We learn that every single human who ever lived or ever will live (yes, even
the ones who have been great monsters in human history) is a person God loves
as much as God loves us. When we really know that there is no existential gap
between God and us we can find the strength to face whatever we must face in
life. We can find the courage to keep doing the work of the realm of God no
matter how much the world hates, reviles, and even harms us for doing it. We
can truly know that hatred and violence toward any one of God’s people (and all
people are God’s people) is excluded from the life of faith. We can live and
work in a peace and with a courage we never knew we had.
So St. Paul, with
all due respect, no. God did not reconcile Godself to us Christ. God didn’t do
that because God didn’t need to it. Reconciliation was already done. It was
already there because it’s who God is, always has been, and always will be. It
is of God’s nature to be reconciled with all creation. God can’t not be
reconciled with all creation, for being unreconciled contradicts God’s very
essence. So let’s realize that there is no gap between God and us.

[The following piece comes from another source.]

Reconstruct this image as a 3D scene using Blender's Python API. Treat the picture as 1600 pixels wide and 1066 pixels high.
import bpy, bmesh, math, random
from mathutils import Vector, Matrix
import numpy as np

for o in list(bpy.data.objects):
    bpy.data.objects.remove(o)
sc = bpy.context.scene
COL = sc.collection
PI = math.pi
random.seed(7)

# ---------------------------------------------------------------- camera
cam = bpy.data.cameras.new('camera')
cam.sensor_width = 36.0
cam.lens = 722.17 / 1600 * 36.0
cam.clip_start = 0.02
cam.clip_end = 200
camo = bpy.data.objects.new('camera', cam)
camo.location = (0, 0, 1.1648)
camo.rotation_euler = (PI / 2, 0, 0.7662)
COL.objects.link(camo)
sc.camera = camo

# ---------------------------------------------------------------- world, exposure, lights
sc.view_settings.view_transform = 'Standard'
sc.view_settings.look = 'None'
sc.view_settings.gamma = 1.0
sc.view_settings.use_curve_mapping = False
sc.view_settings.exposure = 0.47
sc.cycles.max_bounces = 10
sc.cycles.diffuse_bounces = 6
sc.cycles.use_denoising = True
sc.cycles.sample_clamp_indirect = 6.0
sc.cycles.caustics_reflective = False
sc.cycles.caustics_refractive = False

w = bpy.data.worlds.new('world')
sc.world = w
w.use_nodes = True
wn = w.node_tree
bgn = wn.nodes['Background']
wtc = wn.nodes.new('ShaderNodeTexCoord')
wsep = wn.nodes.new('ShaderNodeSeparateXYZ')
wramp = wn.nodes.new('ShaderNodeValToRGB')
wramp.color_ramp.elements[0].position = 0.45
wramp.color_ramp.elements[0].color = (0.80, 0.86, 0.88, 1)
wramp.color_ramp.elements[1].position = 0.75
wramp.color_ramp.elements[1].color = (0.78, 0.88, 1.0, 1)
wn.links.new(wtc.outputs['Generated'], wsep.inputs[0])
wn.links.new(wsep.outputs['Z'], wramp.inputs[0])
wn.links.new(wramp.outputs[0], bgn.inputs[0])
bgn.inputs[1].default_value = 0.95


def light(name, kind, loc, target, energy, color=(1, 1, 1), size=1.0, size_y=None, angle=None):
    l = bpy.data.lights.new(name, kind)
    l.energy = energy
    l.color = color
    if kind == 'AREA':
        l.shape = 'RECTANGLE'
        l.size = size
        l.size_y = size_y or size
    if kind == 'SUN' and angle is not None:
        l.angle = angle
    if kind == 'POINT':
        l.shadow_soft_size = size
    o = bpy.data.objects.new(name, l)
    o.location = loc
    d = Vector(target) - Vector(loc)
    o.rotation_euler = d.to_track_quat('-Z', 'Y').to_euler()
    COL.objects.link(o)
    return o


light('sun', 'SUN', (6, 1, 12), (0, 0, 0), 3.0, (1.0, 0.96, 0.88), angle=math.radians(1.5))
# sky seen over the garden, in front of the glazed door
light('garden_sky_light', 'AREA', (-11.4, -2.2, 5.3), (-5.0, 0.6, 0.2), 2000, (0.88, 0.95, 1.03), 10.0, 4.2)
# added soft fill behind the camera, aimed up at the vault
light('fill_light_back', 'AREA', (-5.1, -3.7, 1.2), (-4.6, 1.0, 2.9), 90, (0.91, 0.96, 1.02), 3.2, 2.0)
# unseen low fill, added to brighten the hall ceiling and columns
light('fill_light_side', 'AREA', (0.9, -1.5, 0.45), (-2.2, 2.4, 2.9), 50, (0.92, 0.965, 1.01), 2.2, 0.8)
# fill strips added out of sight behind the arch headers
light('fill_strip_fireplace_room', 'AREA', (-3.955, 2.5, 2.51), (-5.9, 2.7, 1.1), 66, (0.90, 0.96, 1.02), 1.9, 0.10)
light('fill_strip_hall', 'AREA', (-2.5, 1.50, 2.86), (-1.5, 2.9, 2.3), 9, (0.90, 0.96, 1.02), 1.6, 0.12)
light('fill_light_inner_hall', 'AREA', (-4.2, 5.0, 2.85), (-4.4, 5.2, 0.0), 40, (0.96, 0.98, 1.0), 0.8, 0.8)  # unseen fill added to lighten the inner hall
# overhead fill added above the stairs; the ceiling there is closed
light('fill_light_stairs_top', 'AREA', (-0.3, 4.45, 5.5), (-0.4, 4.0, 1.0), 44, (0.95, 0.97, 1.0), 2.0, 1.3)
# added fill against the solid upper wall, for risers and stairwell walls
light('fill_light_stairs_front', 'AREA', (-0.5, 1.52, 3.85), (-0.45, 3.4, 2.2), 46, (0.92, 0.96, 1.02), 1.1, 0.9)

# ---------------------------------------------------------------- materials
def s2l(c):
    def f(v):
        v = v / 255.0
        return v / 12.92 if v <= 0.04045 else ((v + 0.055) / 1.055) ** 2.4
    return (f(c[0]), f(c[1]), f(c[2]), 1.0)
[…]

There never
has been a gap and there never will be a gap as far as God is concerned. Jesus
brings us that truth incarnationally. He brings it so we can see it. He brings
it so we can live into it. So let’s get on with it, shall we? May it be so.
[1] For
a discussion of the shortcomings of the classical theory of atonement see
Chapter 8, “Beyond the Classical Theory of Atonement,” in my book Liberating
Christianity, Overcoming Obstacles to Faith in the New Millennium, Revised
Edition, which is available in paperback and e-book forms at amazon.com.
[2]
See the book Cur Deus Homo? by Anselm of Canterbury published in 1107.
[3] This
theology is called theology of the cross. For more on it see Chapter 9 of my
book Liberating Christianity cited in footnote 1 here. It’s titled “The
Meaning of the Cross: The Demonstration of God’s Solidarity.”